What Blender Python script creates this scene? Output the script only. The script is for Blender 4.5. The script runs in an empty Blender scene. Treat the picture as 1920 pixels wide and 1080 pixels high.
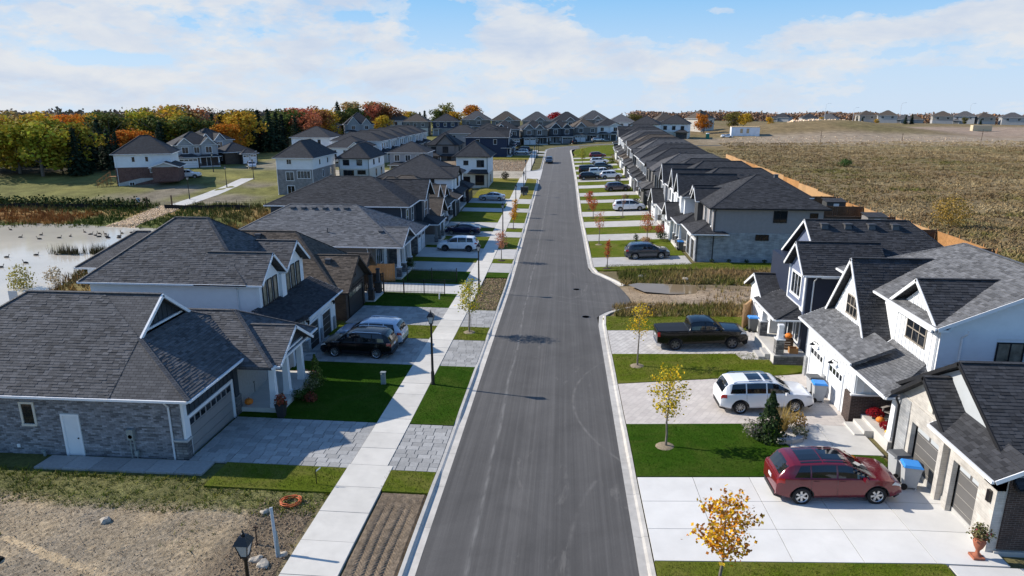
import bpy, bmesh, math, random
import numpy as np
from mathutils import Vector, Matrix

random.seed(7)
RNG = np.random.default_rng(7)
SC = bpy.context.scene
COL = SC.collection
R = math.radians

# ------------------------------------------------------------------ camera
cam = bpy.data.cameras.new('camera')
cam.sensor_width = 36.0
cam.lens = 24.0
cam.clip_start = 0.5
cam.clip_end = 20000
camo = bpy.data.objects.new('camera', cam)
COL.objects.link(camo)
camo.location = (0, 0, 15.3)
camo.rotation_euler = (R(90 - 15.3), 0, R(4.35))
SC.camera = camo

# ------------------------------------------------------------------ sun, sky, exposure
SUN_EL, SUN_AZ = R(33.0), R(-76.7)          # azimuth from +Y towards +X
sun_dir = Vector((math.cos(SUN_EL) * math.sin(SUN_AZ), math.cos(SUN_EL) * math.cos(SUN_AZ), math.sin(SUN_EL)))
sl = bpy.data.lights.new('sun', 'SUN')
sl.energy = 5.0
sl.angle = R(0.53)
sl.color = (1.0, 0.925, 0.82)
so = bpy.data.objects.new('sun', sl)
COL.objects.link(so)
so.rotation_euler = (-sun_dir).to_track_quat('-Z', 'Y').to_euler()
so.location = (-60, 40, 80)
world = bpy.data.worlds.new('World')
SC.world = world
world.use_nodes = True
SC.view_settings.view_transform = 'Standard'
SC.view_settings.look = 'None'
SC.view_settings.exposure = 0.25
SC.view_settings.gamma = 1.0
SC.view_settings.use_curve_mapping = False
SC.render.film_transparent = False
SC.cycles.use_denoising = True
SC.cycles.max_bounces = 6
SC.cycles.diffuse_bounces = 3
SC.cycles.glossy_bounces = 3
SC.cycles.transparent_max_bounces = 6


class G:
    """small node-graph helper"""
    def __init__(s, tree):
        s.t = tree
        s.n = tree.nodes
        s.n.clear()

    def node(s, kind, **kw):
        nd = s.n.new(kind)
        for k, v in kw.items():
            if k.startswith('i_'):
                nd.inputs[k[2:].replace('_', ' ')].default_value = v
            else:
                setattr(nd, k, v)
        return nd

    def link(s, a, b):
        s.t.links.new(a, b)

    def math(s, op, a, b=None, c=None, clamp=False):
        nd = s.n.new('ShaderNodeMath')
        nd.operation = op
        nd.use_clamp = clamp
        for i, x in enumerate((a, b, c)):
            if x is None:
                continue
            if isinstance(x, (int, float)):
                nd.inputs[i].default_value = x
            else:
                s.link(x, nd.inputs[i])
        return nd.outputs[0]

    def mix(s, f, a, b, blend='MIX'):
        nd = s.n.new('ShaderNodeMix')
        nd.data_type = 'RGBA'
        nd.blend_type = blend
        for i, x in ((0, f), (6, a), (7, b)):
            if isinstance(x, (int, float)):
                nd.inputs[i].default_value = x
            elif isinstance(x, tuple):
                nd.inputs[i].default_value = x if len(x) == 4 else (*x, 1)
            else:
                s.link(x, nd.inputs[i])
        return nd.outputs[2]

    def ramp(s, f, stops, interp='LINEAR'):
        nd = s.n.new('ShaderNodeValToRGB')
        cr = nd.color_ramp
        cr.interpolation = interp
        while len(cr.elements) < len(stops):
            cr.elements.new(0.5)
        for e, (p, c) in zip(cr.elements, stops):
            e.position = p
            e.color = (c, c, c, 1) if isinstance(c, (int, float)) else (*c, 1)
        s.link(f, nd.inputs[0])
        return nd.outputs[0]

    def noise(s, vec, scale, detail=3, rough=.55, dist=0):
        nd = s.n.new('ShaderNodeTexNoise')
        nd.inputs['Scale'].default_value = scale
        nd.inputs['Detail'].default_value = detail
        nd.inputs['Roughness'].default_value = rough
        nd.inputs['Distortion'].default_value = dist
        if vec is not None:
            s.link(vec, nd.inputs['Vector'])
        return nd.outputs[0]

    def mapping(s, vec, scale=(1, 1, 1), loc=(0, 0, 0), rot=(0, 0, 0)):
        nd = s.n.new('ShaderNodeMapping')
        nd.inputs['Scale'].default_value = scale
        nd.inputs['Location'].default_value = loc
        nd.inputs['Rotation'].default_value = rot
        s.link(vec, nd.inputs['Vector'])
        return nd.outputs[0]


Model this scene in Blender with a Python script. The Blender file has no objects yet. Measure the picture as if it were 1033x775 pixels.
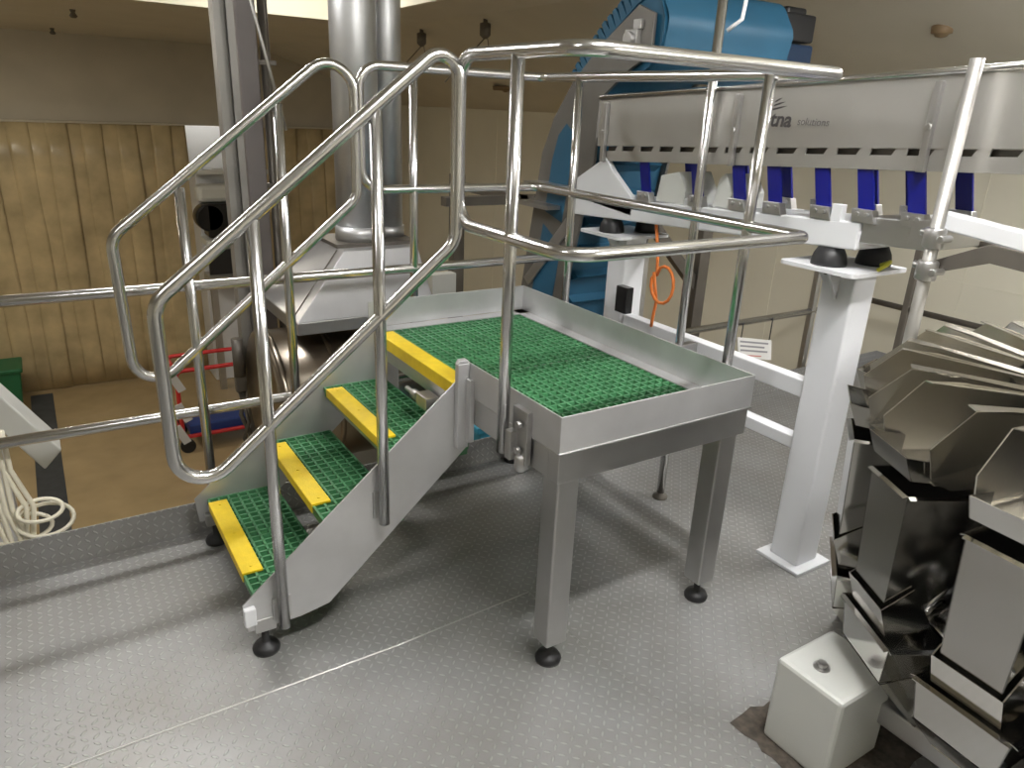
import bpy, bmesh, math, random
from mathutils import Vector, Matrix
random.seed(7)
sc = bpy.context.scene
COL = sc.collection
PI = math.pi

# ------------------------------------------------------------------ materials
def mat(name, color, rough=.5, metal=0.0, bump=0.0, bscale=40, bstretch=(1, 1, 1), var=0.0, vscale=6, spec=.5, rvar=0.0):
    m = bpy.data.materials.new(name); m.use_nodes = True
    nt = m.node_tree; b = nt.nodes['Principled BSDF']
    b.inputs['Base Color'].default_value = (*color, 1)
    b.inputs['Roughness'].default_value = rough
    b.inputs['Metallic'].default_value = metal
    b.inputs['Specular IOR Level'].default_value = spec
    tc = nt.nodes.new('ShaderNodeTexCoord')
    if var or rvar:
        n = nt.nodes.new('ShaderNodeTexNoise'); n.inputs['Scale'].default_value = vscale; n.inputs['Detail'].default_value = 5
        nt.links.new(tc.outputs['Object'], n.inputs['Vector'])
        if var:
            r = nt.nodes.new('ShaderNodeValToRGB')
            r.color_ramp.elements[0].position = .3; r.color_ramp.elements[1].position = .72
            r.color_ramp.elements[0].color = (*[c*(1-var) for c in color], 1)
            r.color_ramp.elements[1].color = (*[min(1, c*(1+var)) for c in color], 1)
            nt.links.new(n.outputs['Fac'], r.inputs['Fac']); nt.links.new(r.outputs['Color'], b.inputs['Base Color'])
        if rvar:
            mr = nt.nodes.new('ShaderNodeMapRange')
            mr.inputs['From Min'].default_value = .3; mr.inputs['From Max'].default_value = .7
            mr.inputs['To Min'].default_value = max(.02, rough-rvar); mr.inputs['To Max'].default_value = rough+rvar
            nt.links.new(n.outputs['Fac'], mr.inputs['Value']); nt.links.new(mr.outputs['Result'], b.inputs['Roughness'])
    if bump:
        mp = nt.nodes.new('ShaderNodeMapping'); mp.inputs['Scale'].default_value = bstretch
        n2 = nt.nodes.new('ShaderNodeTexNoise'); n2.inputs['Scale'].default_value = bscale; n2.inputs['Detail'].default_value = 3
        bp = nt.nodes.new('ShaderNodeBump'); bp.inputs['Strength'].default_value = bump; bp.inputs['Distance'].default_value = .004
        nt.links.new(tc.outputs['Object'], mp.inputs['Vector']); nt.links.new(mp.outputs['Vector'], n2.inputs['Vector'])
        nt.links.new(n2.outputs['Fac'], bp.inputs['Height']); nt.links.new(bp.outputs['Normal'], b.inputs['Normal'])
    return m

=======

*WRITTEN TASK*. Where a line holds "picture", copy it out.

*TASK OUTPUT*.
What Blender Python script creates this scene? Output the script only. The script is for Blender 4.5. The script runs in an empty Blender scene. Treat the picture as 1920 pixels wide and 1080 pixels high.
Model this scene in Blender with a Python script. The Blender file has no objects yet. Measure the picture as if it were 1033x775 pixels.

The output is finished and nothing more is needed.